福井県内では9月以降、クマの目撃や痕跡の確認が相次いでいる。

勝山市では9月から10月12日までで、28件の出没情報があった。これは2022年同期比の7倍だ。大量出没があった2020年と比べると少ないものの、猛暑などが影響しピークがずれ込んでいる可能性がある。

エサを求め人里へ 人的被害の危険性も…

10月11日にクマの痕跡が確認された集落も訪問した。

木に残るクマの爪痕
木に残るクマの爪痕

住宅のすぐ近くの木には大きなクマの爪痕が残っていた。市職員は「木を上って柿の実を食べた」と推定する。

本来は冬眠に向けて脂肪分の高いドングリを食べるが、2023年は山にエサがないので、住宅地まで柿を食べに来ているという。
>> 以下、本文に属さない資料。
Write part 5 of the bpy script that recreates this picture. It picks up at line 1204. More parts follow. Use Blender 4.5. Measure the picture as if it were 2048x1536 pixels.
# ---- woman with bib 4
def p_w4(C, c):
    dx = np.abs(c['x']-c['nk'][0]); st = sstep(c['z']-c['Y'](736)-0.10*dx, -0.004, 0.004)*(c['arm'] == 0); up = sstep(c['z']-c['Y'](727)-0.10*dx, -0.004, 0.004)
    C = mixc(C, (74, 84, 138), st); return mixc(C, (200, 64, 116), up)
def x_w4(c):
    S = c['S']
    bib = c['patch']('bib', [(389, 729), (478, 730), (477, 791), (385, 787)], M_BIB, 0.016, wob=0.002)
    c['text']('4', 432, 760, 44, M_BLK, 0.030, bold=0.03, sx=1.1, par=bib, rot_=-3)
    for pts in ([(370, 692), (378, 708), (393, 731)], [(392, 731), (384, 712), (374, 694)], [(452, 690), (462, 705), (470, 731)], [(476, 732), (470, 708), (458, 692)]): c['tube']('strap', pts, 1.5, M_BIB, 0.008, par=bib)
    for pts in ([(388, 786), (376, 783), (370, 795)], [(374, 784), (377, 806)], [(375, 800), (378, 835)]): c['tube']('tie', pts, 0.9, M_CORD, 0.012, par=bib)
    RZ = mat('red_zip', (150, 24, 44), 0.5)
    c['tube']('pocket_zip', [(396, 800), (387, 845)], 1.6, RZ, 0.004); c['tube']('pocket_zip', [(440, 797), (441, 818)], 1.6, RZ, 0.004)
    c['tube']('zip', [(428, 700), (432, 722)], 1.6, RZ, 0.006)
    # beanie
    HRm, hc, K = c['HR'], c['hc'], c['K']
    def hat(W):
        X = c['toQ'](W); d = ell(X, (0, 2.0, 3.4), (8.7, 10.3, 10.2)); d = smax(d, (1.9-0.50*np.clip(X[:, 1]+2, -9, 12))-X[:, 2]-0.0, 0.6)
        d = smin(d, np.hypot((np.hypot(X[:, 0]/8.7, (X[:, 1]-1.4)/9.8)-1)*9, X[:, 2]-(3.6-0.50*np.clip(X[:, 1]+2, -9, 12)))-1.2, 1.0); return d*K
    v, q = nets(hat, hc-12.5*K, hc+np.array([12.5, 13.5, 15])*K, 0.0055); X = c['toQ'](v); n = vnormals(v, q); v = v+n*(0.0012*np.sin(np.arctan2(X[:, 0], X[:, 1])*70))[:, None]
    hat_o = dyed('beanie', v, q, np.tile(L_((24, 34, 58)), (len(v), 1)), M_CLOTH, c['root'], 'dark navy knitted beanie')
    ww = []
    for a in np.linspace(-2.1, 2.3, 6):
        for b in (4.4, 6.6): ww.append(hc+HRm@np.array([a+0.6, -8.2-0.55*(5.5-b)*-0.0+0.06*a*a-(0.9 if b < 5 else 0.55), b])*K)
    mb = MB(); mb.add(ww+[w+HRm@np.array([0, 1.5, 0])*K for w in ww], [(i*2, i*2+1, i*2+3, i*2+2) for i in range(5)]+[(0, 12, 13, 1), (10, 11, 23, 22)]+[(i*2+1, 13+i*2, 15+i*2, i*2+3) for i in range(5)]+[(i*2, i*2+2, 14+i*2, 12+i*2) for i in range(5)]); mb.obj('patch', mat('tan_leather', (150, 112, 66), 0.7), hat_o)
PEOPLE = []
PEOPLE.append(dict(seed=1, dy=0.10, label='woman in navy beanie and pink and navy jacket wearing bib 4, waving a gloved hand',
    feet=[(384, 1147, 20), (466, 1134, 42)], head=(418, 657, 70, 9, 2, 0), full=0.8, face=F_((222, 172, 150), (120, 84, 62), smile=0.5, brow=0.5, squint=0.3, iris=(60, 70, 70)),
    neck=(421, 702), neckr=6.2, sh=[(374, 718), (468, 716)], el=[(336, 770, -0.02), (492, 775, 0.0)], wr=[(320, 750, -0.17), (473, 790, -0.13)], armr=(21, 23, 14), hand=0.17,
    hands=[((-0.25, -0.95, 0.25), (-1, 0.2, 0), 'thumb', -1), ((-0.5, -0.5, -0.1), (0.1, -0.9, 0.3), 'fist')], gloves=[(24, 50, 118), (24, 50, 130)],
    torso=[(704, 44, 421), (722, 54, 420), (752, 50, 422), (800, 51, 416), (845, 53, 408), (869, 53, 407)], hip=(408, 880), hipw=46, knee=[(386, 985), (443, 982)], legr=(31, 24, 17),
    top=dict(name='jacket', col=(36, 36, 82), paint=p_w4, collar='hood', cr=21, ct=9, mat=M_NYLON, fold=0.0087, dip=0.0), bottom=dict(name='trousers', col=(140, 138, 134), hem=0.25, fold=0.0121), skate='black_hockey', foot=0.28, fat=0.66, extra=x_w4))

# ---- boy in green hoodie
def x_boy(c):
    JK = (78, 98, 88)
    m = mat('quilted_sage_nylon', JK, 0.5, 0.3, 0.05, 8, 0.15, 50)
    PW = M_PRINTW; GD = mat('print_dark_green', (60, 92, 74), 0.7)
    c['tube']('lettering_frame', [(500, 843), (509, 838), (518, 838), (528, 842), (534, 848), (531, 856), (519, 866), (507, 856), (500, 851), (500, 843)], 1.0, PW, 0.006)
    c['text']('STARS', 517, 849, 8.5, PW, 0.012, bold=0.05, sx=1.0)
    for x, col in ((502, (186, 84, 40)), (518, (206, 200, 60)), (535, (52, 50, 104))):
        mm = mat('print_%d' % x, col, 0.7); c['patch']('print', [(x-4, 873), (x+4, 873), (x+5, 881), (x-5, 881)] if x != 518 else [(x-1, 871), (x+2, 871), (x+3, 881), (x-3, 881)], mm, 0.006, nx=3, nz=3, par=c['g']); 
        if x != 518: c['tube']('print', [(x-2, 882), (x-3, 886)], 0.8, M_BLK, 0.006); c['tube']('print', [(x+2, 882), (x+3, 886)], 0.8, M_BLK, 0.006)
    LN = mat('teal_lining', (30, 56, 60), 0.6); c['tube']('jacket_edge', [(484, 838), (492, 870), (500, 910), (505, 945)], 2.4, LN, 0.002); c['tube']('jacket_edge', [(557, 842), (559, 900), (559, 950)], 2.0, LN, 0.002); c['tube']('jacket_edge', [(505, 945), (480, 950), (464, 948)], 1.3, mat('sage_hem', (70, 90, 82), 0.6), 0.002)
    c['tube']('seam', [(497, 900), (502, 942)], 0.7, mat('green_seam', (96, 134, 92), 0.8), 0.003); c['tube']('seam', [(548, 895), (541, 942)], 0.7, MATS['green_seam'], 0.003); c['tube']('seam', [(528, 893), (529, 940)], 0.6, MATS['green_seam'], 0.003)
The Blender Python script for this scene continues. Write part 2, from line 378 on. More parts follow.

市は地元の区長に依頼し、柿の木にトタンを巻くことでクマが登りにくくする対策をとった。また、カメラを設置して、クマが再び集落に下りてこないか監視を続けている。

勝山市農林課・出口恭裕さん:
冬眠を前に、クマは行動を活発にしていくので、雪の降る前くらいまで警戒を続ける必要がある。集落の中でエサになるもの、特に柿は早期に収穫してもらう、それが難しければ伐採も検討してほしい。クマの行動時間は夜間なので、早朝や夕方の単独行動は控えて、クマと会わない対策も必要

勝山市提供のカメラに写るクマ
勝山市提供のカメラに写るクマ

2023年は全国各地で人がクマに襲われる被害が相次いでいる。9月末時点で109人と、過去最悪のペースで増加。10月に入ってからは、石川や富山でもけが人が出ている。

福井県は大量出没があった2019年や2020年のように、クマが市街地にも出没するようになると人的被害の危険性も高まるとして、注意を呼び掛けている。